[lbo-talk] DANGER IN POLAND(Editorial)

Michael Givel mgivel at earthlink.net
Wed May 17 16:36:48 PDT 2006


DANGER IN POLAND(Editorial)

6/5/2006- Deprived of a parliamentary majority, unable to agree with the liberals of the Civic Platform, Polish conservatives formed a government with populists and nationalists of the extreme right on Friday, May 5. President Lech Kaczynski named Andrzej Lepper, head of the Samoobrona (Self-Defense) peasant party, and Roman Giertych, head of the League of Polish Families, as Vice-Prime Ministers in the cabinet of Kazimierz Marcinkiewicz. The former, who had a quarrel with the law during the 1990s for barring the roads with tractors, will be ... Minister of Agriculture. The latter, an ultra-nationalist ideologue, homophobe, moderator of the Youth of Greater Poland movement, an Anti-Semite, a fundamentalist Catholic close to that Radio Marya that worries even the Vatican, will be Minister of Education. The two do not hide their hostility to Poland's integration into Europe, even if Mr. Lepper now vaunts the merits of Community subsidies. Their nomination led to the resignation of the Foreign Affairs minister, Stefan Meller, a diplomat and academic born in France, one of the Polish government's last survivors from Solidarity.

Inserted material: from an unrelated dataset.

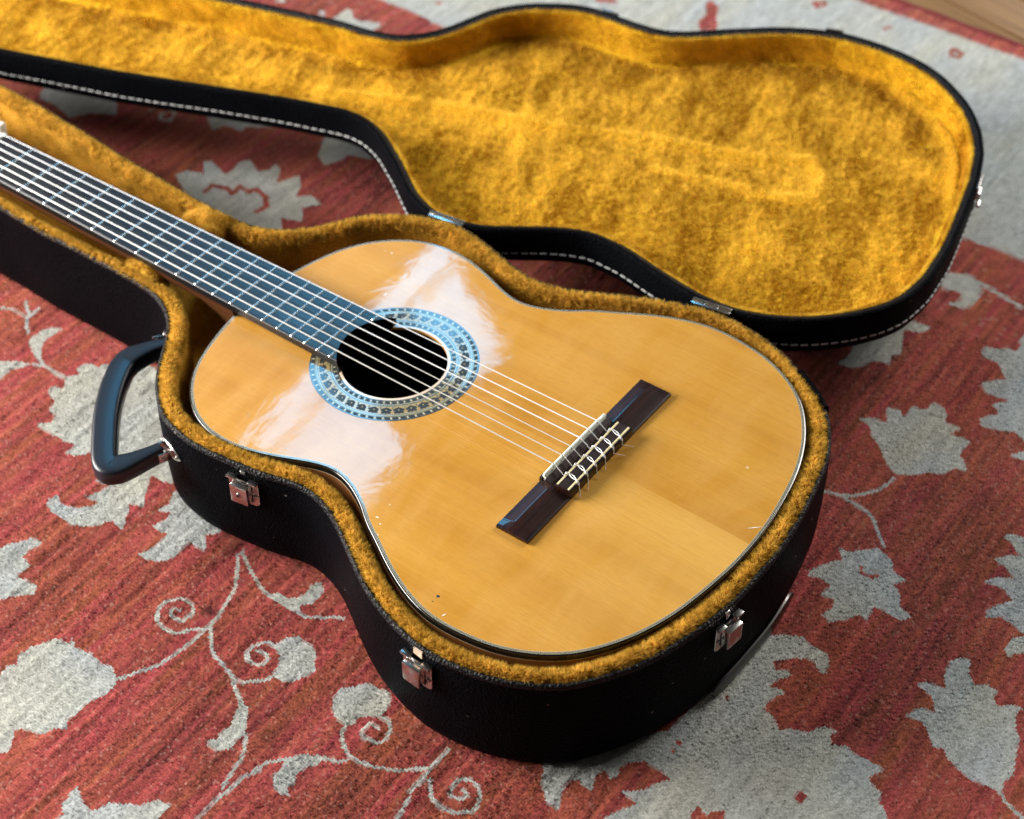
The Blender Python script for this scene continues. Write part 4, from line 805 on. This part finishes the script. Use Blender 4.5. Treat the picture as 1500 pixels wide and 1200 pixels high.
# quilted panel of the lid, with the pressed ridges of the plush
Nl, _ = normals2d(LX); inner = LX + Nl * 20
g = 5.0
xs = np.arange(-1000, 150, g); ys = np.arange(60, 680, g); GX, GY = np.meshgrid(xs, ys, indexing='ij')
def ridge(X, Y, pts, w, h):
    d = np.full(X.shape, 1e9)
    pts = np.array(pts, float)
    for a, c in zip(pts[:-1], pts[1:]):
        e = c - a; t = np.clip(((X - a[0]) * e[0] + (Y - a[1]) * e[1]) / (e @ e), 0, 1)
        d = np.minimum(d, np.hypot(X - a[0] - t * e[0], Y - a[1] - t * e[1]))
    return h * np.exp(-(d / w) ** 2)
RIDGES = LIDRIDGE
def lidz(X, Y):
    z = LZ - 32 + vnoise(X / 45, Y / 45, 71) * 1.3 + vnoise(X / 14, Y / 14, 72) * .7
    for pts, w, h in RIDGES: z = z + ridge(X, Y, pts, w, h)
    return z
GZ = lidz(GX, GY)
ok = inside(inner, GX, GY)
idx = -np.ones(GX.shape, int); V = []
Fq = []
okc = ok[:-1, :-1] | ok[1:, :-1] | ok[:-1, 1:] | ok[1:, 1:]
for i, j in zip(*np.nonzero(okc)):
    q = []
    for (a, b) in ((i, j), (i + 1, j), (i + 1, j + 1), (i, j + 1)):
        if idx[a, b] < 0: idx[a, b] = len(V); V.append((GX[a, b], GY[a, b], GZ[a, b]))
        q.append(idx[a, b])
    Fq.append(q)
sub(mesh_obj('lid_panel_lining', V, Fq, M['lidplush'], lid, angle=80))
rs = np.random.RandomState(77); K = 640000
P = np.c_[rs.uniform(-985, 130, K), rs.uniform(100, 660, K)]
m = inside(inner, P[:, 0], P[:, 1]); P = P[m]
z = lidz(P[:, 0], P[:, 1]); e = 1.5
gx = (lidz(P[:, 0] + e, P[:, 1]) - z) / e; gy = (lidz(P[:, 0], P[:, 1] + e) - z) / e
Nn = np.c_[-gx, -gy, np.ones(len(P))]; Nn /= np.linalg.norm(Nn, axis=1)[:, None]
# brushed nap: direction fields in soft patches, streaked across the lid
SL = P[:, 0] * .956 + P[:, 1] * .29; TL_ = -P[:, 0] * .29 + P[:, 1] * .956
A = vnoise(SL / 26, TL_ / 60, 81) * 1.5 + vnoise(SL / 8, TL_ / 30, 82) * 1.2 + vnoise(SL / 3.2, TL_ / 7, 83) * .9
lean = np.c_[-.3 + .65 * np.sin(A * 1.9), .55 * np.cos(A * 1.7) - .1, 0 * A]
pt = vnoise(SL / 24, TL_ / 55, 84) * 1.05 + vnoise(SL / 5, TL_ / 18, 85) * .8 + vnoise(SL / 2.2, TL_ / 4, 86) * 1.0 - .22
# rubbed, paler nap on pressed ridges and neck end; light painted at the tail
rub_and_light = np.zeros(len(P))
for pts, w, h in RIDGES:
    if h > 0: rub_and_light += ridge(P[:, 0], P[:, 1], pts, w * 2.0, .8)
q = np.array([(-655, 205), (-560, 255), (-585, 335), (-690, 290)])
rub_and_light += np.where(inside(np.array(RUBPATCH, float), P[:, 0] + 22 * vnoise(P[:, 0] / 9, P[:, 1] / 9, 88) + 14 * (rs.rand(len(P)) - .5), P[:, 1] + 16 * vnoise(P[:, 0] / 7, P[:, 1] / 7, 89)), .6, 0)
stripe = .32 + .3 * vnoise(SL / 60, TL_ / 2.6, 90)
rub_and_light += np.where(inside(np.array(RUBBAND, float), P[:, 0] + 10 * vnoise(P[:, 0] / 9, P[:, 1] / 9, 91) + 8 * (rs.rand(len(P)) - .5), P[:, 1] + 10 * vnoise(P[:, 0] / 9, P[:, 1] / 9, 92)), stripe, 0)
dl = np.full(len(P), 1e9)
for q in LX[::2]: dl = np.minimum(dl, np.hypot(P[:, 0] - q[0], P[:, 1] - q[1]))
rub_and_light += np.where(P[:, 0] > -60, .5, .1) * np.exp(-((dl - 25) / 5) ** 2)  # light caught by the rolled edge, put into the colour, strongest at the tail
rub_and_light = np.clip(rub_and_light, 0, 1.2)
f1 = fur('lid_pile', np.c_[P, z], Nn, lean, 3.2, .70, LIDC, lid, 8, .25, pt + rub_and_light * 1.5)
sub(f1)
P, Nn = sample_sweep(LX, lw[1:8], 1.6, 16, lambda P: P[:, 0] > -985)
pn = vnoise(P[:, 0] / 12, (P[:, 1] + P[:, 2]) / 12, 44) - .15
sub(fur('lid_wall_pile', P, Nn, np.array([0, 0, .35]) + 0 * P, 2.4, .6, LIDC, lid, 9, .3, pn))
# stitching round the lid wall
Ls = np.r_[0, np.cumsum(np.hypot(*np.diff(np.vstack([LX, LX[:1]]), axis=0).T))]; tot = Ls[-1]
Ce = np.vstack([LX, LX[:1]]); Ne = np.vstack([Nl, Nl[:1]])
Vst, Fst = rbox(-3.1, 3.1, -.45, .75, -.65, .65, .4)
stm = None; rest = []
pitch = 8.6; k = 0; s = 0.0; cnt = 0
while s < tot - 5:
    x = np.interp(s, Ls, Ce[:, 0]); y = np.interp(s, Ls, Ce[:, 1]); nx = np.interp(s, Ls, Ne[:, 0]); ny = np.interp(s, Ls, Ne[:, 1])
    out = np.array([-nx, -ny]); out /= np.linalg.norm(out)
    zz = LZ - 26.5 + .5 * math.sin(s / 31)
    rz = math.atan2(-out[0], out[1])
    seen = (x > -790 and y < 440 and s < tot)
    near = seen and (out[1] < .55) and x > -790
    if near:
        if stm is None:
            o = mesh_obj('stitch', Vst, Fst, M['thread'], lid, loc=(x - nx * .1, y - ny * .1, zz)); stm = o.data
        else:
            o = bpy.data.objects.new('stitch', stm); link(o); attach(o, lid, (x, y, zz))
        o.rotation_euler = (0, .06 * math.sin(s * 1.7), rz)
        o.location = Vector((x, y, zz)) * MM - case.location
        o.location -= Vector(lid.location)
        cnt += 1
    else:
        c_, s_ = math.cos(rz), math.sin(rz)
        Vq = np.c_[Vst[:, 0] * c_ - Vst[:, 1] * s_ + x, Vst[:, 0] * s_ + Vst[:, 1] * c_ + y, Vst[:, 2] + zz]
        rest.append((Vq, Fst))
    s += pitch * (1 + .06 * math.sin(s))
V, Fq = merge(*rest); o = sub(mesh_obj('stitching', V, Fq, M['thread'], lid)); o['kind'] = 'stuff'
print('stitches', cnt)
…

This cabinet reshuffle marks the end of the post-communist transition period. Former communists transformed into Social Democrats and the heirs to Solidarity alternated in power during the first decade of the return to democracy. Last autumn's elections cleaned them out. The forces that had disappeared during the forty years of Soviet control are resurfacing, as though the Polish political landscape were rediscovering its pre-war contours. Perhaps it's a forced and provisional landscape before the country becomes a real modern democracy where ultranationalist and obscurantist movements would have no chance of sharing in governmental responsibilities. That explanation is for reassurance. The ascension of the extreme right in one of the principal states of the "new" Europe nonetheless remains worrying. The Poles have become well-known, since the negotiations for Poland's adhesion, then its entry into the European Union, for bitterly defending their own interests. Nothing is more normal than that. But it's another thing altogether to abet the arrival in power of parties and persons who fundamentally share neither Europe's objectives nor its values. An analogous situation occurred in the early 2000s when Jörg Haider's populists entered the conservative government in Vienna. At the time, Austria was made the object of "sanctions." Today, the European Union says nothing. Tired out, it has even lost its capacity for indignation.